What you have to do –
Print only the lines from the top of the data through the line with "FLOOR, CEIL).build('wall_front', 'wallg'))", both included, skipping every picture.

== Provided data

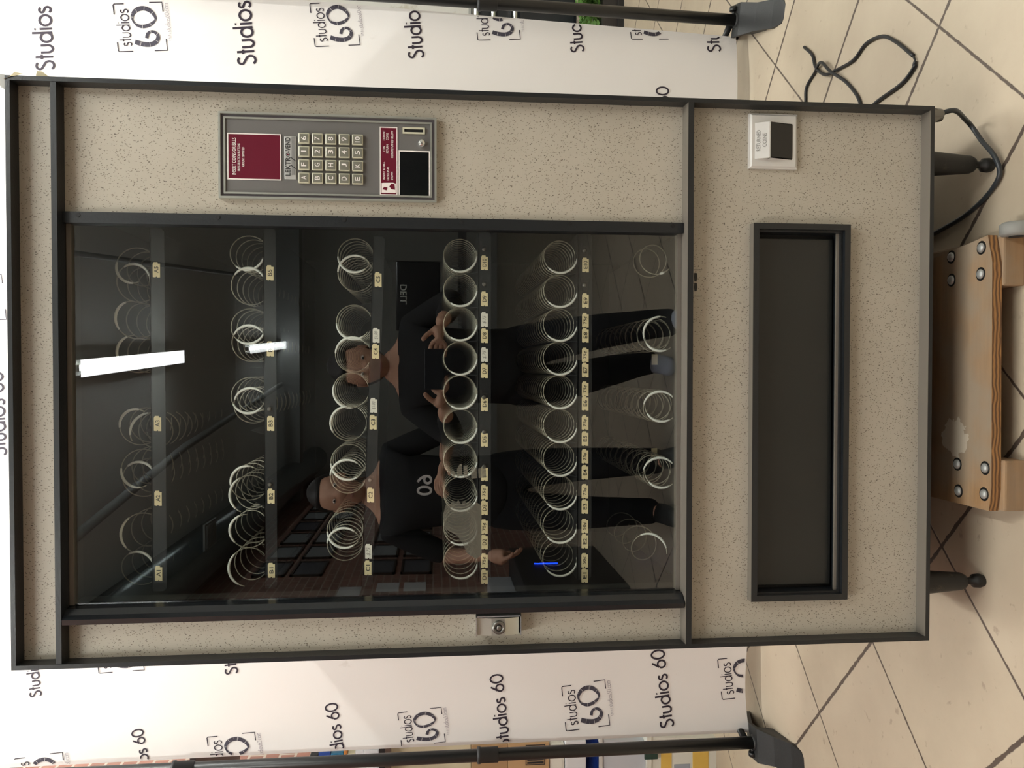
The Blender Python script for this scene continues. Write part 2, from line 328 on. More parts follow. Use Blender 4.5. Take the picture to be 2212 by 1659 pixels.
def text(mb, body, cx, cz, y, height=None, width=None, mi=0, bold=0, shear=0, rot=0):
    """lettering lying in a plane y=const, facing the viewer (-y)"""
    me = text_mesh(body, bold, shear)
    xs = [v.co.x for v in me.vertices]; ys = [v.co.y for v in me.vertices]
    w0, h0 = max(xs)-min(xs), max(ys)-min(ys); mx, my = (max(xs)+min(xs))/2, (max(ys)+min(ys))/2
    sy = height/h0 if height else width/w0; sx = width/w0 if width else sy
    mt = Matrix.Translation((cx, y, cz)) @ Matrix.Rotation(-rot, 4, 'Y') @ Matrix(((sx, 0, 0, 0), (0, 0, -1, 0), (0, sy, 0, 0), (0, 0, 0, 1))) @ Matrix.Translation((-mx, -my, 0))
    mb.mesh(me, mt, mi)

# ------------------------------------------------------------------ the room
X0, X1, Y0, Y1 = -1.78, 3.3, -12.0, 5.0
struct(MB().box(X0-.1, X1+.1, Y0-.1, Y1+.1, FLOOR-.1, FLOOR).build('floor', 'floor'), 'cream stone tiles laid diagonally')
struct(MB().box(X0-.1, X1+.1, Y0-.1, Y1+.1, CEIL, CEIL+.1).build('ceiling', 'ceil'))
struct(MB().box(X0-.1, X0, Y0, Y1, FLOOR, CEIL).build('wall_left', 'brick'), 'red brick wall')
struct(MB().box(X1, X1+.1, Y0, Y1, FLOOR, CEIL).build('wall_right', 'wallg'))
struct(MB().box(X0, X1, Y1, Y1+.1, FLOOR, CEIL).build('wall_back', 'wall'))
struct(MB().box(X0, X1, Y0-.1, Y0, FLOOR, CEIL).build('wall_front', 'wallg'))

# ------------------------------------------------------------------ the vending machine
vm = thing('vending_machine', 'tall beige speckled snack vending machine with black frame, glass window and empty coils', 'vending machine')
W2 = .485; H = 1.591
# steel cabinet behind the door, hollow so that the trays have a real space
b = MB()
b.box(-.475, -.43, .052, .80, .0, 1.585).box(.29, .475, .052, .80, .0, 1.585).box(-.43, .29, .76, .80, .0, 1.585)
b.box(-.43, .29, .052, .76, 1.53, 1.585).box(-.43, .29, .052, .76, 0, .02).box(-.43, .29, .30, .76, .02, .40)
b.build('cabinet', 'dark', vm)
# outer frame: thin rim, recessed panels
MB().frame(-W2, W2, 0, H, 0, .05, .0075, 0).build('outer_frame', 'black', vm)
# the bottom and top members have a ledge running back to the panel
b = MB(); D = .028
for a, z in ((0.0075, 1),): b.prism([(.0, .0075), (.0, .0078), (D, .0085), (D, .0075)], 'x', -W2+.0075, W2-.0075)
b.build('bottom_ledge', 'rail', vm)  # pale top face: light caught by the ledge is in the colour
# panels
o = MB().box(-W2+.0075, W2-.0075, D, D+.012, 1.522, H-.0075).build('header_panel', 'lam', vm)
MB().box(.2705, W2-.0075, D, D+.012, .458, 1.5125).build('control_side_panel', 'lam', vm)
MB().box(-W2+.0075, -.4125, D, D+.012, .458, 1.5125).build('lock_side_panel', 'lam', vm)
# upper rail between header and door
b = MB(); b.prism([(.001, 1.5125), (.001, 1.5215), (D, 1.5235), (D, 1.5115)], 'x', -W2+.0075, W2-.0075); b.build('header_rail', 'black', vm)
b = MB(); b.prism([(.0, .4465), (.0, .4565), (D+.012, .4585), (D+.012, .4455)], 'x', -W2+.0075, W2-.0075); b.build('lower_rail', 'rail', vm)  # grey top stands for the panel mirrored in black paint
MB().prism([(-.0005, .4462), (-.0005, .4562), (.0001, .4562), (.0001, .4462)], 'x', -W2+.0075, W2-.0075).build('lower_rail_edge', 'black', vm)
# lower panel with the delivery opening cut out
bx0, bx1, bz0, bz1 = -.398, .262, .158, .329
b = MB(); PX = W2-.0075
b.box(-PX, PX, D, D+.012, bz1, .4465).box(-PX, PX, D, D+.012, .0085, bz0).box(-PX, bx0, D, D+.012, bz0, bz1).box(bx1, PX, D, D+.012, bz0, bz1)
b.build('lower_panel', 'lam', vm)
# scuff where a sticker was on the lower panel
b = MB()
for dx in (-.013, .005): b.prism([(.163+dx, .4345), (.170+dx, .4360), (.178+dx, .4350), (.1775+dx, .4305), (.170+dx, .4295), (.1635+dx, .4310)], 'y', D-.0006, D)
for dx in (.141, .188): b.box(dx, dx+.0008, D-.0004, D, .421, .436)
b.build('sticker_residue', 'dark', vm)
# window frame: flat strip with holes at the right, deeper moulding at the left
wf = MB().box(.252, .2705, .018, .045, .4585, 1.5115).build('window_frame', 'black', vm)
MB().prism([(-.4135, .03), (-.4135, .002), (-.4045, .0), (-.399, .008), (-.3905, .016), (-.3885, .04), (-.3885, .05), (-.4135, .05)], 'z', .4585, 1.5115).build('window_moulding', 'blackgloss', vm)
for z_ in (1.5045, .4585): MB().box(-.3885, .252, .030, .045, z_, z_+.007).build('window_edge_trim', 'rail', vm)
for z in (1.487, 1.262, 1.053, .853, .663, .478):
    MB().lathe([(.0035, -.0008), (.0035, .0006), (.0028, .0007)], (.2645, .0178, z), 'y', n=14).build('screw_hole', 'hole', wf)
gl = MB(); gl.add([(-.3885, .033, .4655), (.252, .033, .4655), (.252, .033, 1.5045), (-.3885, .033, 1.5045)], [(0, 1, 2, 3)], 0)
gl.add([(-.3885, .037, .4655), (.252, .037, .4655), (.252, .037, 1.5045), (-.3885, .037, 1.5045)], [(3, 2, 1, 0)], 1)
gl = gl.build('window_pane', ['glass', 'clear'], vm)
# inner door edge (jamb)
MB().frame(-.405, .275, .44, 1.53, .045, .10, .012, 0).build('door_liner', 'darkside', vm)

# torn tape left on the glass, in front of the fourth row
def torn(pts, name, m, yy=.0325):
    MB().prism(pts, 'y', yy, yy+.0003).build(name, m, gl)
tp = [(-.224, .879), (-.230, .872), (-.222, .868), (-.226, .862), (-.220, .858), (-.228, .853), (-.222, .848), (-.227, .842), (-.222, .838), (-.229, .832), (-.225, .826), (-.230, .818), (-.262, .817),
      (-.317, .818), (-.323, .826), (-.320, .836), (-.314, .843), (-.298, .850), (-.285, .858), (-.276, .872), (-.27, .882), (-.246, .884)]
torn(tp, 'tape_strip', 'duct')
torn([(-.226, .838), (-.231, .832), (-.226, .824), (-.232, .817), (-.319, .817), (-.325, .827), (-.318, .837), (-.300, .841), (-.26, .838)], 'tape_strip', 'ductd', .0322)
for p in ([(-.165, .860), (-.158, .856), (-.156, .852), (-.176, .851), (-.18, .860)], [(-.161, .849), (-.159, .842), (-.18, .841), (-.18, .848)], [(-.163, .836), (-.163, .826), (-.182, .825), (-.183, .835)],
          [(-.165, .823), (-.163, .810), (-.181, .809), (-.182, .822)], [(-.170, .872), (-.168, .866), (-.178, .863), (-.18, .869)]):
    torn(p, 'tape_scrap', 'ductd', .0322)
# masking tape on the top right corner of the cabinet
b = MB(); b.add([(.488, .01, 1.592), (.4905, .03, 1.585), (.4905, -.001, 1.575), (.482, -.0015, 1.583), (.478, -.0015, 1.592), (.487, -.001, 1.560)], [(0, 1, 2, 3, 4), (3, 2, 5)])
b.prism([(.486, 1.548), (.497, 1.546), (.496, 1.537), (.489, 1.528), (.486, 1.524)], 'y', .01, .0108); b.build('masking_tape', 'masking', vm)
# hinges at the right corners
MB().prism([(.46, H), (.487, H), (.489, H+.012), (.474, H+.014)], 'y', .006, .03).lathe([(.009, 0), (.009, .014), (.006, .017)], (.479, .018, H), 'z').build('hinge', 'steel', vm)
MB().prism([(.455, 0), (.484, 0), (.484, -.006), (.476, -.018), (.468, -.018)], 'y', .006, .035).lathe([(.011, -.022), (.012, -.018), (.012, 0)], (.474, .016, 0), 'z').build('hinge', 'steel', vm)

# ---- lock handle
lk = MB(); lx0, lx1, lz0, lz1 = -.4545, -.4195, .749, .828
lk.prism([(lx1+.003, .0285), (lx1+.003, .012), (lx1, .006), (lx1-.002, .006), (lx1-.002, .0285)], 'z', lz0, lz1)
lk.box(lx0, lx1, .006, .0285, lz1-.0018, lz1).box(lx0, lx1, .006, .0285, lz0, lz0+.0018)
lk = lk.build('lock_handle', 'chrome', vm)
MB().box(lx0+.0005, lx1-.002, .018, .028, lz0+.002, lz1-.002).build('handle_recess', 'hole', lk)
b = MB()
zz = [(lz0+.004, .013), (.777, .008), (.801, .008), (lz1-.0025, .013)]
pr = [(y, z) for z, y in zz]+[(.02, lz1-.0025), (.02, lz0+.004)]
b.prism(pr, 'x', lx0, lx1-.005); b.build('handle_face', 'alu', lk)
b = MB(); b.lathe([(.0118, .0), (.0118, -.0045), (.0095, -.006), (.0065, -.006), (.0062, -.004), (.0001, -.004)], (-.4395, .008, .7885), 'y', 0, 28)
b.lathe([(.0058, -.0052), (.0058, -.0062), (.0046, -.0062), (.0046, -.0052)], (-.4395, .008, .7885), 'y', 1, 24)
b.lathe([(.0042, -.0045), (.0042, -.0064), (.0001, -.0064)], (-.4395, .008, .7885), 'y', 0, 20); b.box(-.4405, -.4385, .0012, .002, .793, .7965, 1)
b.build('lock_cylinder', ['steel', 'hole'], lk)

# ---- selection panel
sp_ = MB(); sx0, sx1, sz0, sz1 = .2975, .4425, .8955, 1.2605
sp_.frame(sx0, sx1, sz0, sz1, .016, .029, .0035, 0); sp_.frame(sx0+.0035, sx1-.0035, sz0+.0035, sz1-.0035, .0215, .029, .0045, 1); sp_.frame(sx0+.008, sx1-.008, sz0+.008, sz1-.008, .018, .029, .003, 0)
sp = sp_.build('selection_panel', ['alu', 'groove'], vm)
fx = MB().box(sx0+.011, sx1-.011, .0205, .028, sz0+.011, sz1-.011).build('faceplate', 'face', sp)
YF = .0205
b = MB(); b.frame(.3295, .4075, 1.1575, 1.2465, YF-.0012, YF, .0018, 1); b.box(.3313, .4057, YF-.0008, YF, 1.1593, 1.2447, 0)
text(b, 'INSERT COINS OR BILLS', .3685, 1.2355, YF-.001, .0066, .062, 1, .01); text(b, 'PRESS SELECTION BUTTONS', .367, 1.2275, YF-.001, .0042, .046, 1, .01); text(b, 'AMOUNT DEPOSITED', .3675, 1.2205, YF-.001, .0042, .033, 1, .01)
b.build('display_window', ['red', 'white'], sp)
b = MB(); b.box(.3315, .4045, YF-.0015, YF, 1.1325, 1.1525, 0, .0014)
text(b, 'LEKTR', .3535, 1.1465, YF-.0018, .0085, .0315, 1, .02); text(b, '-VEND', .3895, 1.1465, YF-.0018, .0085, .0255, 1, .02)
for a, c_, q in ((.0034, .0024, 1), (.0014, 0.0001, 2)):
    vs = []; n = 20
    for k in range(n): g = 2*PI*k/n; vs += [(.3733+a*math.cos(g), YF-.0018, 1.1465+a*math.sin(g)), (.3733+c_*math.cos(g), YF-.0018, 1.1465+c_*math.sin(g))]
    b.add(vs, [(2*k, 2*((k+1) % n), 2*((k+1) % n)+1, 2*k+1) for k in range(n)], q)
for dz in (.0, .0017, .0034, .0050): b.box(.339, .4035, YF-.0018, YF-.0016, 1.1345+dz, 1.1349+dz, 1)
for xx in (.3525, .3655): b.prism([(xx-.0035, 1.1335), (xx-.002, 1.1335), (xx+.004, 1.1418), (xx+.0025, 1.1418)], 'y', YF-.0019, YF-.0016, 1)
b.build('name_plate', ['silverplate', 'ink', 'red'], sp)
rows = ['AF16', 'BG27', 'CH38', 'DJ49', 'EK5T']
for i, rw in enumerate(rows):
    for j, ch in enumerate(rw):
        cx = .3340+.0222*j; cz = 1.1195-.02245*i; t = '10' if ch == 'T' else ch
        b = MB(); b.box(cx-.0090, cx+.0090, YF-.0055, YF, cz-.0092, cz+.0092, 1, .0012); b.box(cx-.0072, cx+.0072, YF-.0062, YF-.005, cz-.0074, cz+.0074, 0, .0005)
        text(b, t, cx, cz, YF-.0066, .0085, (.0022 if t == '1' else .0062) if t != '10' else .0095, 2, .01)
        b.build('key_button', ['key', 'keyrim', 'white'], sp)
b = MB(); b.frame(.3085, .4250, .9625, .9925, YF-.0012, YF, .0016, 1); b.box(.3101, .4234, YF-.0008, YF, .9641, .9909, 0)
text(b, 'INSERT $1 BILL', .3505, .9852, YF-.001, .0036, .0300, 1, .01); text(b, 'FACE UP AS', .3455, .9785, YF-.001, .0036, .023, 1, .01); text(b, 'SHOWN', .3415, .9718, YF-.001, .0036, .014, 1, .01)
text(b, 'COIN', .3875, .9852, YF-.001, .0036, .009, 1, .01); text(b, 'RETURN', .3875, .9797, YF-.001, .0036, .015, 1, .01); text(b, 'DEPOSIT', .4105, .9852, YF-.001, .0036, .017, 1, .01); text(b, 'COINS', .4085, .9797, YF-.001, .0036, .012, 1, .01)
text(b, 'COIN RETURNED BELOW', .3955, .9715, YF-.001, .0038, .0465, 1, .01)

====

Result below –
The Blender Python script for this scene continues. Write part 2, from line 328 on. More parts follow. Use Blender 4.5. Take the picture to be 2212 by 1659 pixels.
def text(mb, body, cx, cz, y, height=None, width=None, mi=0, bold=0, shear=0, rot=0):
    """lettering lying in a plane y=const, facing the viewer (-y)"""
    me = text_mesh(body, bold, shear)
    xs = [v.co.x for v in me.vertices]; ys = [v.co.y for v in me.vertices]
    w0, h0 = max(xs)-min(xs), max(ys)-min(ys); mx, my = (max(xs)+min(xs))/2, (max(ys)+min(ys))/2
    sy = height/h0 if height else width/w0; sx = width/w0 if width else sy
    mt = Matrix.Translation((cx, y, cz)) @ Matrix.Rotation(-rot, 4, 'Y') @ Matrix(((sx, 0, 0, 0), (0, 0, -1, 0), (0, sy, 0, 0), (0, 0, 0, 1))) @ Matrix.Translation((-mx, -my, 0))
    mb.mesh(me, mt, mi)

# ------------------------------------------------------------------ the room
X0, X1, Y0, Y1 = -1.78, 3.3, -12.0, 5.0
struct(MB().box(X0-.1, X1+.1, Y0-.1, Y1+.1, FLOOR-.1, FLOOR).build('floor', 'floor'), 'cream stone tiles laid diagonally')
struct(MB().box(X0-.1, X1+.1, Y0-.1, Y1+.1, CEIL, CEIL+.1).build('ceiling', 'ceil'))
struct(MB().box(X0-.1, X0, Y0, Y1, FLOOR, CEIL).build('wall_left', 'brick'), 'red brick wall')
struct(MB().box(X1, X1+.1, Y0, Y1, FLOOR, CEIL).build('wall_right', 'wallg'))
struct(MB().box(X0, X1, Y1, Y1+.1, FLOOR, CEIL).build('wall_back', 'wall'))
struct(MB().box(X0, X1, Y0-.1, Y0, FLOOR, CEIL).build('wall_front', 'wallg'))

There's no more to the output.